Question

If \[y = \log [\sin ({x^2})],0 < x < \dfrac{\pi }{2}\], then what is the value of \[\dfrac{{dy}}{{dx}}\] at \[x = \dfrac{{\sqrt \pi }}{2}\]?
A. 0
B. 1
C. \[\dfrac{\pi }{4}\]
D. \[\sqrt \pi \]

Answer 1

Hint: In solving the above question, first we will find the derivative of the function using derivative formulas and chain rule, then substitute the value of \[x\] given and after simplifying the result we will get the desired value.

Formula used :
We will use derivative formulas \[\dfrac{d}{{dx}}\log x = \dfrac{1}{x}\], \[\dfrac{d}{{dx}}\sin x = \cos x\], \[\dfrac{d}{{dx}}{x^n} = n \cdot {x^{n - 1}}\] and we will be using chain rule, trigonometric identity \[\dfrac{{\cos x}}{{\sin x}} = \cot x\], and \[\cot \dfrac{\pi }{4} = 1\].

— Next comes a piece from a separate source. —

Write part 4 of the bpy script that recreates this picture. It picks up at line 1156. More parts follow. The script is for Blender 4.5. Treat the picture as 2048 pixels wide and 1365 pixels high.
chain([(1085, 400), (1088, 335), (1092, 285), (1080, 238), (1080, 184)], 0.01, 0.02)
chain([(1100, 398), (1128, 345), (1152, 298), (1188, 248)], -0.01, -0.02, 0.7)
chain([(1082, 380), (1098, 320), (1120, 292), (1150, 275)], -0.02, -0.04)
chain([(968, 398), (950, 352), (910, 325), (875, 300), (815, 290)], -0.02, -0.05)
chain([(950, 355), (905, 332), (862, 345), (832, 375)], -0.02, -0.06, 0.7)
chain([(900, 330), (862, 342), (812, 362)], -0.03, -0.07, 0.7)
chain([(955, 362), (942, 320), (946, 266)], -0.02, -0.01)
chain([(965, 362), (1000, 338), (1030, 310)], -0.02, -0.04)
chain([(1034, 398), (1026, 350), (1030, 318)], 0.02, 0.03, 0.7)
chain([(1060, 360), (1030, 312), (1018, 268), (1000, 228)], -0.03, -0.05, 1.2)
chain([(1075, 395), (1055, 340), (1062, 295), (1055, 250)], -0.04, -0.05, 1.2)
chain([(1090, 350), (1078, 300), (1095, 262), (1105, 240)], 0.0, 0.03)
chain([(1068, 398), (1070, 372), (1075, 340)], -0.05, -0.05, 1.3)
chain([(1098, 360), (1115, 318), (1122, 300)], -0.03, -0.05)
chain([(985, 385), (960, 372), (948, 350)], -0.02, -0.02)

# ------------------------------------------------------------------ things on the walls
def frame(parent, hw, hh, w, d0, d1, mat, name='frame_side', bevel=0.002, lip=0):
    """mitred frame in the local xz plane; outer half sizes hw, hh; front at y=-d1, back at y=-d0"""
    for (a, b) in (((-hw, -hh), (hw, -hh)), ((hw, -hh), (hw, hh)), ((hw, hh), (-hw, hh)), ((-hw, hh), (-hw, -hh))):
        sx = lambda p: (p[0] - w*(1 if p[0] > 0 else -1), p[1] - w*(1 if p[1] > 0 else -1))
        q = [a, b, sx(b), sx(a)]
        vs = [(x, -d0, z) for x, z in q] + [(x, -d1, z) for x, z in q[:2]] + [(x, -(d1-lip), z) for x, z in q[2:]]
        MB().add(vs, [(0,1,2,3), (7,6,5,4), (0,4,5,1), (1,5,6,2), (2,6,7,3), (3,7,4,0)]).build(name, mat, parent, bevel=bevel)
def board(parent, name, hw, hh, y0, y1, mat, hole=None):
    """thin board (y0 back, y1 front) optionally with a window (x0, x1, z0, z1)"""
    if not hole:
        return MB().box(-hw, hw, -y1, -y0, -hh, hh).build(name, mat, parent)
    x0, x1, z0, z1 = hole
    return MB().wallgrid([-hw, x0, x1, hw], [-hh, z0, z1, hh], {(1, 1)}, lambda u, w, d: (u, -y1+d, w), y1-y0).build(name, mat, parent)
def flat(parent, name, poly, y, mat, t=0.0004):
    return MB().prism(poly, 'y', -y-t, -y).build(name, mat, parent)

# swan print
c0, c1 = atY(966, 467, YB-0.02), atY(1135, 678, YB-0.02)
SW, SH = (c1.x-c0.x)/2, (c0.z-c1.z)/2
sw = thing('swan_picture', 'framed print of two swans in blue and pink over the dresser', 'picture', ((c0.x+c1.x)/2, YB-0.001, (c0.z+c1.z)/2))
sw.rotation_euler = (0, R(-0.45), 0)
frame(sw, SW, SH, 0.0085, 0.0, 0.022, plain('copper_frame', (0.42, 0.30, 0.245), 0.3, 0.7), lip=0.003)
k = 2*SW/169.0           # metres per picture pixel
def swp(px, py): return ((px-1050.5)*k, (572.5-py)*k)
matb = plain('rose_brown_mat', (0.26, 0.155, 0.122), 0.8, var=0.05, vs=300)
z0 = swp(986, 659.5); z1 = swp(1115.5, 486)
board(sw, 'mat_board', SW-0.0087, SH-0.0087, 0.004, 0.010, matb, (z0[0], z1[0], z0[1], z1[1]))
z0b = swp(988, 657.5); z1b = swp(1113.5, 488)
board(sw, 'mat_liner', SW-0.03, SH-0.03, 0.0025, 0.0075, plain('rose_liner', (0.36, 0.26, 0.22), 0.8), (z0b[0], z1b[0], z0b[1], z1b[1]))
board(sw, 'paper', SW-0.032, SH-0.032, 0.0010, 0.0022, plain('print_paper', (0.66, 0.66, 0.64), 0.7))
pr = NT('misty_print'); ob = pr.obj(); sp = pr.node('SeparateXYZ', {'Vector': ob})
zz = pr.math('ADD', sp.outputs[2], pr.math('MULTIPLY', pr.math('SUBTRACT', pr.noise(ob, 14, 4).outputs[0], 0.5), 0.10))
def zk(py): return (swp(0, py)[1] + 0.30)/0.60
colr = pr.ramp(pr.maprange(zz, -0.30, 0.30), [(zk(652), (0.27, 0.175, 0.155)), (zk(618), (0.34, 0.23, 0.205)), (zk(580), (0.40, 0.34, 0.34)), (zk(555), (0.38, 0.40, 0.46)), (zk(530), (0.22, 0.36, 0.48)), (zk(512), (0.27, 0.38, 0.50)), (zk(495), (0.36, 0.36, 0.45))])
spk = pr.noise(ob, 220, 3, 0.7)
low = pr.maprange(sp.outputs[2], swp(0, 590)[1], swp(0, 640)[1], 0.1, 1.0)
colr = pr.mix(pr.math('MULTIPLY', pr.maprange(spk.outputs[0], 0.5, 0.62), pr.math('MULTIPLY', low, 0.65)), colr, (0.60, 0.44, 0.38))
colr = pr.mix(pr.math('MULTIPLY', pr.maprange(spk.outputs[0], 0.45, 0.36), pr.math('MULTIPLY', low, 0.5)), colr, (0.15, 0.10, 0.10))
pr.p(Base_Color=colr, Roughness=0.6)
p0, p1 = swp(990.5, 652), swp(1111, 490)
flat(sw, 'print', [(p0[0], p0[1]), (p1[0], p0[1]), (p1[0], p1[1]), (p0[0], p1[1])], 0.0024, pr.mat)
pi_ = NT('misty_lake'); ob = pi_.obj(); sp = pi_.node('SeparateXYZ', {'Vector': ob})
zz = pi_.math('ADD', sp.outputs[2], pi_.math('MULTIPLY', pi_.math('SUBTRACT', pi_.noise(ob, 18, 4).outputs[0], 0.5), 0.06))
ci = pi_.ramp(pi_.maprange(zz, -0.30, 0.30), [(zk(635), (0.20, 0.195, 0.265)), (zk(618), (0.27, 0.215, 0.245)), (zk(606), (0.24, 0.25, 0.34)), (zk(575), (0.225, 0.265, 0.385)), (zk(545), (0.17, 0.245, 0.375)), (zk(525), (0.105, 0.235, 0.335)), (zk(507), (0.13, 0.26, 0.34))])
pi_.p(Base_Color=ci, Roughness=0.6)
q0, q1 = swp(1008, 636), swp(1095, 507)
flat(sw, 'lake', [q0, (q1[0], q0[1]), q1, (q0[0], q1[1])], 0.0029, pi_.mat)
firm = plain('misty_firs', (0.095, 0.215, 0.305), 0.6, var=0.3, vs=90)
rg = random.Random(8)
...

  Complete Step-by- Step Solution:
Given \[y = \log [\sin ({x^2})],0 < x < \dfrac{\pi }{2}\]
Now we will apply differentiation on both sides, we will get,
\[ \Rightarrow \dfrac{d}{{dx}}y = \dfrac{d}{{dx}}\log [\sin ({x^2})]\]
Now we will apply derivative formulas, and we will use the chain rule, we will get,
\[ \Rightarrow \dfrac{{dy}}{{dx}} = \dfrac{1}{{\sin {x^2}}}\dfrac{d}{{dx}}\sin {x^2}\]
Now we will again apply derivative formulas, and we will use the chain rule, we will get,
\[ \Rightarrow \dfrac{{dy}}{{dx}} = \dfrac{1}{{\sin {x^2}}}\left( {\cos {x^2}} \right)\dfrac{d}{{dx}}{x^2}\]
Now we will again apply derivative formulas, we will get,
\[ \Rightarrow \dfrac{{dy}}{{dx}} = \dfrac{1}{{\sin {x^2}}}\left( {\cos {x^2}} \right)\left( {2x} \right)\]
Now using trigonometric identity i.e.,\[\dfrac{{\cos x}}{{\sin x}} = \cot x\], we will get,
\[ \Rightarrow \dfrac{{dy}}{{dx}} = 2x\cot {x^2}\]
Now we will substitute the value of \[x\] given in the expression i.e., \[x = \dfrac{{\sqrt \pi }}{2}\], we will get,
\[ \Rightarrow \dfrac{{dy}}{{dx}} = 2\dfrac{{\sqrt \pi }}{2}\cot {\left( {\dfrac{{\sqrt \pi }}{2}} \right)^2}\]
Now we will simplify the expression we will get,
\[ \Rightarrow \dfrac{{dy}}{{dx}} = \sqrt \pi \cot \left( {\dfrac{\pi }{4}} \right)\]
Now using trigonometric table for \[\cot \left( {\dfrac{\pi }{4}} \right)\] value we will get,
\[ \Rightarrow \dfrac{{dy}}{{dx}} = \sqrt \pi \left( 1 \right)\]
Now we will further simplify we will get,
\[ \Rightarrow \dfrac{{dy}}{{dx}} = \sqrt \pi \]
The correct option is D.

 Note: Students got confused when they differentiate some functions of functions. e.g., \[y = u\left( {v\left( x \right)} \right)\] . This type of function can differentiate with the chain rule.
Chain rule:
If a function given \[y = u\left( {v\left( x \right)} \right)\]
Then the required expression after differentiate look like
\[\dfrac{{dy}}{{dx}} = \dfrac{{dy}}{{du}} \times \dfrac{{du}}{{dv}} \times \dfrac{{dv}}{{dx}}\]
Using the chain rule we need to simplify the required answer.